#### Direction
Every line below that holds the string "marks" should be copied out.

----- Provided information -----

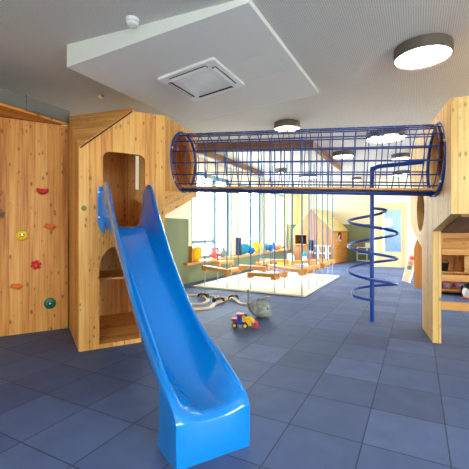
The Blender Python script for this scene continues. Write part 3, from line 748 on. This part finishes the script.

-----
----- Provided information -----

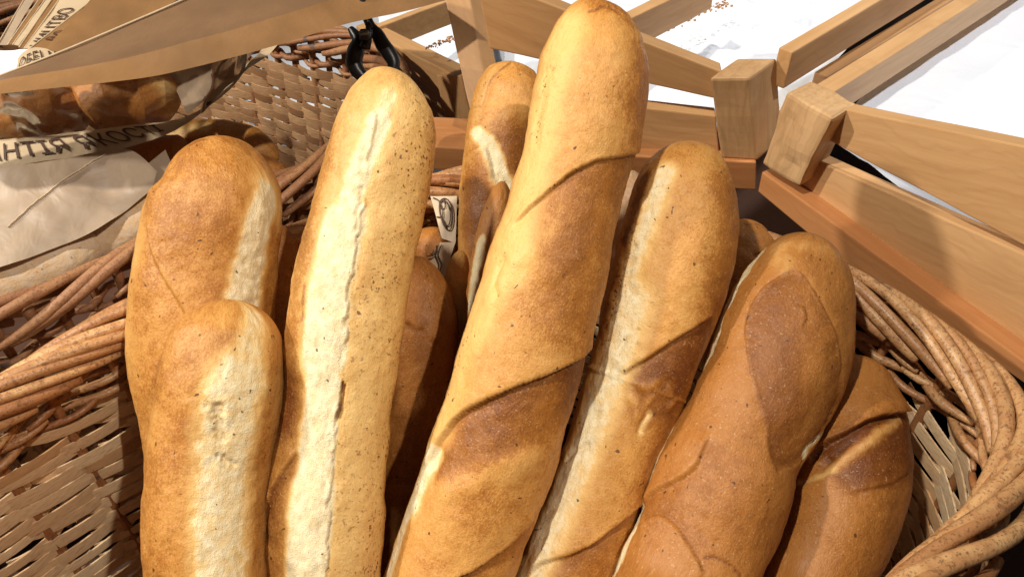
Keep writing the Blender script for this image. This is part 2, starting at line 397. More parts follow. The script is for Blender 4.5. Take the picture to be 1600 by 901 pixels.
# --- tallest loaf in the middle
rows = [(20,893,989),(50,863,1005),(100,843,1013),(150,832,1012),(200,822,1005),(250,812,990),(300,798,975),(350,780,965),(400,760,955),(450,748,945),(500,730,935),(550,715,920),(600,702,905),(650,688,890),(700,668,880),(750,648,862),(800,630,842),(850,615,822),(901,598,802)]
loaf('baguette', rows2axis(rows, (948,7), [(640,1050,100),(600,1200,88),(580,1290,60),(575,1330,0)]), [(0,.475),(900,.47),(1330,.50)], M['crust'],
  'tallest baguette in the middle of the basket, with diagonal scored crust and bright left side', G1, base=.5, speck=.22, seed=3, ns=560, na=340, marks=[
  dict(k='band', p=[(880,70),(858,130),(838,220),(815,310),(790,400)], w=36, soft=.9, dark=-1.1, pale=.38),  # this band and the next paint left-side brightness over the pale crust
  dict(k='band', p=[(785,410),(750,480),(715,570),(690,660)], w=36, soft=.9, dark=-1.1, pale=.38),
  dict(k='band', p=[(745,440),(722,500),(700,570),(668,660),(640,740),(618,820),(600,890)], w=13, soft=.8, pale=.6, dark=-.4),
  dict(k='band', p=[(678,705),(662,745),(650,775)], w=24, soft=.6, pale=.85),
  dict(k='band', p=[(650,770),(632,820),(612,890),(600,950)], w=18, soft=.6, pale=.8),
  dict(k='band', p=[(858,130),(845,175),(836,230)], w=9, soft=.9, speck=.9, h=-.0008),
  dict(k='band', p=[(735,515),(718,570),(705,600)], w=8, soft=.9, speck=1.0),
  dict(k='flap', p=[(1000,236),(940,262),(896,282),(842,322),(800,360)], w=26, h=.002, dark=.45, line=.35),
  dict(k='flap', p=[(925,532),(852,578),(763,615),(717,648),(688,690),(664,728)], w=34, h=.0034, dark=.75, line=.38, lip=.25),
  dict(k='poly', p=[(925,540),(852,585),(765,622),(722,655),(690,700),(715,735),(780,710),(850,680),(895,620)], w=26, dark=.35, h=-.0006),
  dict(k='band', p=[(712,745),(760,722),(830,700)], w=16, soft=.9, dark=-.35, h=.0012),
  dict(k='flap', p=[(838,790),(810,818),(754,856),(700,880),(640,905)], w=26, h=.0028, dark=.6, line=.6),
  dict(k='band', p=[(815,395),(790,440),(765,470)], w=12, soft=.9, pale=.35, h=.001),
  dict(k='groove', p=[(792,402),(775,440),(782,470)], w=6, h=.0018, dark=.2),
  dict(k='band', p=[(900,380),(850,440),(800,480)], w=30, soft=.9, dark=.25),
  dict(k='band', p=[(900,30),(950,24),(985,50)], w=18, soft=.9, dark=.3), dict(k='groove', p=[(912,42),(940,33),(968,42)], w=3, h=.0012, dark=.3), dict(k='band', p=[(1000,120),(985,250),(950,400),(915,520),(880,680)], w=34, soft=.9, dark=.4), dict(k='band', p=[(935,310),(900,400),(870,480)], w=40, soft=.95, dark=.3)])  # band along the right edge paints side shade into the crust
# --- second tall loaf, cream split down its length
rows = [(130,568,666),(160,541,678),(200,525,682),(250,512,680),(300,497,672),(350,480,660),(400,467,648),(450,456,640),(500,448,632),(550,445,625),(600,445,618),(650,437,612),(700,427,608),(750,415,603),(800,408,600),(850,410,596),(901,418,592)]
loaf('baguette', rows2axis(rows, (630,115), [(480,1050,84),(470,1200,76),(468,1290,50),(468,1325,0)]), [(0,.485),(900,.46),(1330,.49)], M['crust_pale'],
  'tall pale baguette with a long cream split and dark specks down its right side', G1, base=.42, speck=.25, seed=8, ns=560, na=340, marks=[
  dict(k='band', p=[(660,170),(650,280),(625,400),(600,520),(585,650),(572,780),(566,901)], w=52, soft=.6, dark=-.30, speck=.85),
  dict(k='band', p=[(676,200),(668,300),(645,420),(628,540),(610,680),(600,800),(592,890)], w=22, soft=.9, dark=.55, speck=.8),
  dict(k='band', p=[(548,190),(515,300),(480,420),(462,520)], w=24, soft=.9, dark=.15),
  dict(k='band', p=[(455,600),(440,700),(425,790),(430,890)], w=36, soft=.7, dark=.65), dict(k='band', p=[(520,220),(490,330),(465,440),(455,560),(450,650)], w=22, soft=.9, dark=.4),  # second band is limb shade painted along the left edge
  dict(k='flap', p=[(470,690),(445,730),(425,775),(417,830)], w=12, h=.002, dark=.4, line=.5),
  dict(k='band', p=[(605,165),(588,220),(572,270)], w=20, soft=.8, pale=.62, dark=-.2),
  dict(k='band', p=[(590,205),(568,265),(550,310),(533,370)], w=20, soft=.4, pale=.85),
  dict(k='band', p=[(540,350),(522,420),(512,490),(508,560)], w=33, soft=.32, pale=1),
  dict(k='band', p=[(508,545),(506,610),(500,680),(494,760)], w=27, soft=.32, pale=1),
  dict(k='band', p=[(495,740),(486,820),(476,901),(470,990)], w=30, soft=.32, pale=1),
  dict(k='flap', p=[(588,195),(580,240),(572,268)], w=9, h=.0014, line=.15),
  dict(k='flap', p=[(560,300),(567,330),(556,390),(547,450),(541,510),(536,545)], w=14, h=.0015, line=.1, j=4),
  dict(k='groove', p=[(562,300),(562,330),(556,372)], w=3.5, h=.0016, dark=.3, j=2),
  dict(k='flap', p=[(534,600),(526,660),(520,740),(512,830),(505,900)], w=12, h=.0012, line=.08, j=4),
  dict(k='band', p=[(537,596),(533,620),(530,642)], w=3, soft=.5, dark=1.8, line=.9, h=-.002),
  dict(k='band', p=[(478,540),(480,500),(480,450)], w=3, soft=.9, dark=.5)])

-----

#### The output
  'tallest baguette in the middle of the basket, with diagonal scored crust and bright left side', G1, base=.5, speck=.22, seed=3, ns=560, na=340, marks=[
  'tall pale baguette with a long cream split and dark specks down its right side', G1, base=.42, speck=.25, seed=8, ns=560, na=340, marks=[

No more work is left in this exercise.